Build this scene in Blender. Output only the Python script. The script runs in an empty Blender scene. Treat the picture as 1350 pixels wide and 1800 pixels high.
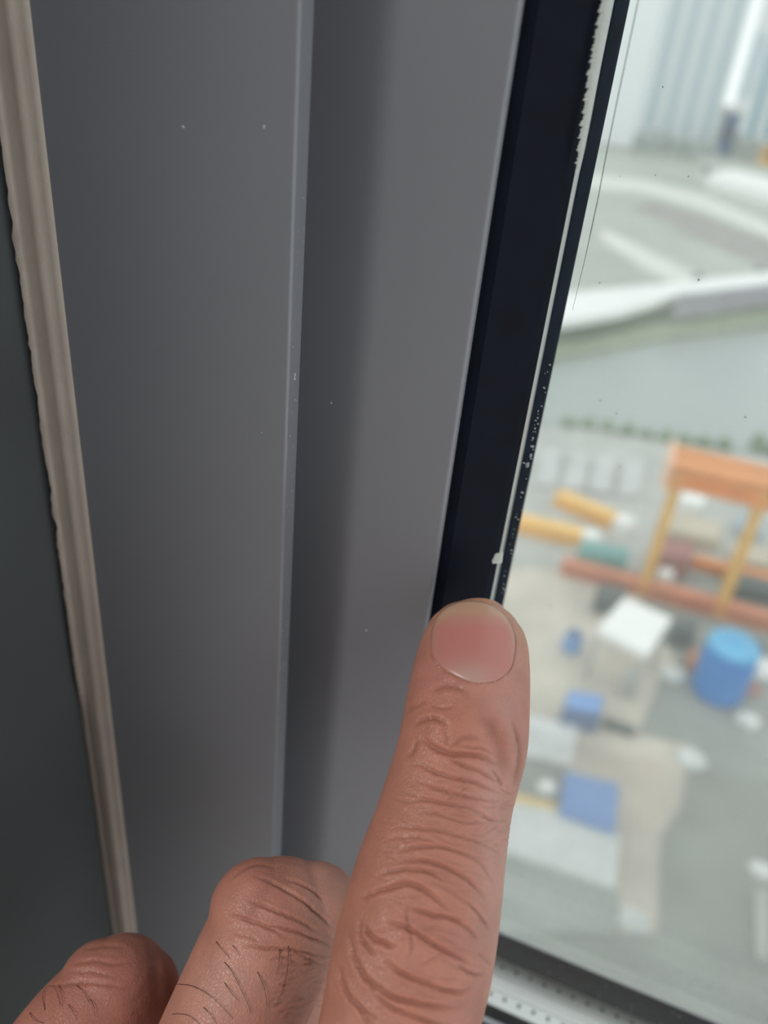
import bpy, bmesh, math, random
import numpy as np
from mathutils import Vector, Matrix
from mathutils.bvhtree import BVHTree

random.seed(7); rng = np.random.default_rng(7)
sc = bpy.context.scene
COL = sc.collection

# ------------------------------------------------------------------ camera
F = 1400.0                                   # focal length in pixels of the 1350x1800 frame
_D = np.array([-250., 2350., F]); _D /= np.linalg.norm(_D)
_L = np.array([-4765., -1350., F]); _L -= _L.dot(_D)*_D; _L /= np.linalg.norm(_L)
CZ = -_D; CX = -_L; CY = np.cross(CZ, CX)
MW = np.array([CX, CY, CZ])                  # world = MW @ camera (x right, y down, z forward)
cam = bpy.data.cameras.new('camera'); camo = bpy.data.objects.new('camera', cam); COL.objects.link(camo)
R = np.column_stack([MW[:, 0], -MW[:, 1], -MW[:, 2]])
camo.matrix_world = Matrix(R.tolist()).to_4x4()
cam.sensor_fit = 'HORIZONTAL'; cam.sensor_width = 36.0; cam.lens = 36.0*F/1350.0
cam.clip_start = 0.005; cam.clip_end = 5000
cam.dof.use_dof = True; cam.dof.focus_distance = 0.114
cam.dof.aperture_fstop = cam.lens/2.05        # a phone lens: about 2 mm of aperture
sc.camera = camo

# ------------------------------------------------------------------ sky, lights, exposure
w = bpy.data.worlds.new('overcast_sky'); sc.world = w; w.use_nodes = True
bg = w.node_tree.nodes['Background']
bg.inputs[0].default_value = (0.93, 0.97, 1.0, 1); bg.inputs[1].default_value = 1.3
sc.view_settings.view_transform = 'Standard'; sc.view_settings.look = 'None'
sc.view_settings.exposure = 0.0; sc.view_settings.gamma = 1.0; sc.view_settings.use_curve_mapping = False
sc.cycles.max_bounces = 6; sc.cycles.diffuse_bounces = 3; sc.cycles.glossy_bounces = 3; sc.cycles.transparent_max_bounces = 12; sc.cycles.adaptive_threshold = 0.05
LAMP_POWER = 32.0

# ------------------------------------------------------------------ helpers
def ray(px, py): return MW @ np.array([(px-675)/F, (py-900)/F, 1.0])
def at(px, py, depth): return ray(px, py)*depth
def on_y(px, py, y):
    r = ray(px, py); return r*(y/r[1])
def on_z(px, py, z):
    r = ray(px, py); return r*(z/r[2])
def project(P):
    C = P @ MW
    return C[:, 0]/C[:, 2]*F+675, C[:, 1]/C[:, 2]*F+900, C[:, 2]

def mat(name, col, rough=0.6, metal=0.0, noise=0.0, scale=50.0, bump=0.0, bscale=200.0, bdist=0.001, spec=0.5, detail=4.0):
    m = bpy.data.materials.new(name); m.use_nodes = True
    nt = m.node_tree; b = nt.nodes['Principled BSDF']
    b.inputs['Roughness'].default_value = rough; b.inputs['Metallic'].default_value = metal
    b.inputs['Specular IOR Level'].default_value = spec
    tc = nt.nodes.new('ShaderNodeTexCoord')
    n = nt.nodes.new('ShaderNodeTexNoise'); n.inputs['Scale'].default_value = scale; n.inputs['Detail'].default_value = detail
    nt.links.new(tc.outputs['Object'], n.inputs['Vector'])
    r = nt.nodes.new('ShaderNodeMapRange')
    r.inputs['From Min'].default_value = 0.3; r.inputs['From Max'].default_value = 0.7
    r.inputs['To Min'].default_value = 1-noise; r.inputs['To Max'].default_value = 1+noise
    nt.links.new(n.outputs['Fac'], r.inputs['Value'])
    mx = nt.nodes.new('ShaderNodeMix'); mx.data_type = 'RGBA'; mx.blend_type = 'MULTIPLY'; mx.inputs['Factor'].default_value = 1
    mx.inputs['A'].default_value = (*col, 1); nt.links.new(r.outputs[0], mx.inputs['B'])
    nt.links.new(mx.outputs['Result'], b.inputs['Base Color'])
    if bump:
        n2 = nt.nodes.new('ShaderNodeTexNoise'); n2.inputs['Scale'].default_value = bscale; n2.inputs['Detail'].default_value = 5
        nt.links.new(tc.outputs['Object'], n2.inputs['Vector'])
        bp = nt.nodes.new('ShaderNodeBump'); bp.inputs['Strength'].default_value = bump; bp.inputs['Distance'].default_value = bdist
        nt.links.new(n2.outputs['Fac'], bp.inputs['Height']); nt.links.new(bp.outputs[0], b.inputs['Normal'])
    return m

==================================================

Using the material above, return every line exactly as it appears, minus the pictures.

[OUTPUT OF THE EXERCISE]
Build this scene in Blender. Output only the Python script. The script runs in an empty Blender scene. Treat the picture as 1350 pixels wide and 1800 pixels high.
import bpy, bmesh, math, random
import numpy as np
from mathutils import Vector, Matrix
from mathutils.bvhtree import BVHTree

random.seed(7); rng = np.random.default_rng(7)
sc = bpy.context.scene
COL = sc.collection

# ------------------------------------------------------------------ camera
F = 1400.0                                   # focal length in pixels of the 1350x1800 frame
_D = np.array([-250., 2350., F]); _D /= np.linalg.norm(_D)
_L = np.array([-4765., -1350., F]); _L -= _L.dot(_D)*_D; _L /= np.linalg.norm(_L)
CZ = -_D; CX = -_L; CY = np.cross(CZ, CX)
MW = np.array([CX, CY, CZ])                  # world = MW @ camera (x right, y down, z forward)
cam = bpy.data.cameras.new('camera'); camo = bpy.data.objects.new('camera', cam); COL.objects.link(camo)
R = np.column_stack([MW[:, 0], -MW[:, 1], -MW[:, 2]])
camo.matrix_world = Matrix(R.tolist()).to_4x4()
cam.sensor_fit = 'HORIZONTAL'; cam.sensor_width = 36.0; cam.lens = 36.0*F/1350.0
cam.clip_start = 0.005; cam.clip_end = 5000
cam.dof.use_dof = True; cam.dof.focus_distance = 0.114
cam.dof.aperture_fstop = cam.lens/2.05        # a phone lens: about 2 mm of aperture
sc.camera = camo

# ------------------------------------------------------------------ sky, lights, exposure
w = bpy.data.worlds.new('overcast_sky'); sc.world = w; w.use_nodes = True
bg = w.node_tree.nodes['Background']
bg.inputs[0].default_value = (0.93, 0.97, 1.0, 1); bg.inputs[1].default_value = 1.3
sc.view_settings.view_transform = 'Standard'; sc.view_settings.look = 'None'
sc.view_settings.exposure = 0.0; sc.view_settings.gamma = 1.0; sc.view_settings.use_curve_mapping = False
sc.cycles.max_bounces = 6; sc.cycles.diffuse_bounces = 3; sc.cycles.glossy_bounces = 3; sc.cycles.transparent_max_bounces = 12; sc.cycles.adaptive_threshold = 0.05
LAMP_POWER = 32.0

# ------------------------------------------------------------------ helpers
def ray(px, py): return MW @ np.array([(px-675)/F, (py-900)/F, 1.0])
def at(px, py, depth): return ray(px, py)*depth
def on_y(px, py, y):
    r = ray(px, py); return r*(y/r[1])
def on_z(px, py, z):
    r = ray(px, py); return r*(z/r[2])
def project(P):
    C = P @ MW
    return C[:, 0]/C[:, 2]*F+675, C[:, 1]/C[:, 2]*F+900, C[:, 2]

def mat(name, col, rough=0.6, metal=0.0, noise=0.0, scale=50.0, bump=0.0, bscale=200.0, bdist=0.001, spec=0.5, detail=4.0):
    m = bpy.data.materials.new(name); m.use_nodes = True
    nt = m.node_tree; b = nt.nodes['Principled BSDF']
    b.inputs['Roughness'].default_value = rough; b.inputs['Metallic'].default_value = metal
    b.inputs['Specular IOR Level'].default_value = spec
    tc = nt.nodes.new('ShaderNodeTexCoord')
    n = nt.nodes.new('ShaderNodeTexNoise'); n.inputs['Scale'].default_value = scale; n.inputs['Detail'].default_value = detail
    nt.links.new(tc.outputs['Object'], n.inputs['Vector'])
    r = nt.nodes.new('ShaderNodeMapRange')
    r.inputs['From Min'].default_value = 0.3; r.inputs['From Max'].default_value = 0.7
    r.inputs['To Min'].default_value = 1-noise; r.inputs['To Max'].default_value = 1+noise
    nt.links.new(n.outputs['Fac'], r.inputs['Value'])
    mx = nt.nodes.new('ShaderNodeMix'); mx.data_type = 'RGBA'; mx.blend_type = 'MULTIPLY'; mx.inputs['Factor'].default_value = 1
    mx.inputs['A'].default_value = (*col, 1); nt.links.new(r.outputs[0], mx.inputs['B'])
    nt.links.new(mx.outputs['Result'], b.inputs['Base Color'])
    if bump:
        n2 = nt.nodes.new('ShaderNodeTexNoise'); n2.inputs['Scale'].default_value = bscale; n2.inputs['Detail'].default_value = 5
        nt.links.new(tc.outputs['Object'], n2.inputs['Vector'])
        bp = nt.nodes.new('ShaderNodeBump'); bp.inputs['Strength'].default_value = bump; bp.inputs['Distance'].default_value = bdist
        nt.links.new(n2.outputs['Fac'], bp.inputs['Height']); nt.links.new(bp.outputs[0], b.inputs['Normal'])
    return m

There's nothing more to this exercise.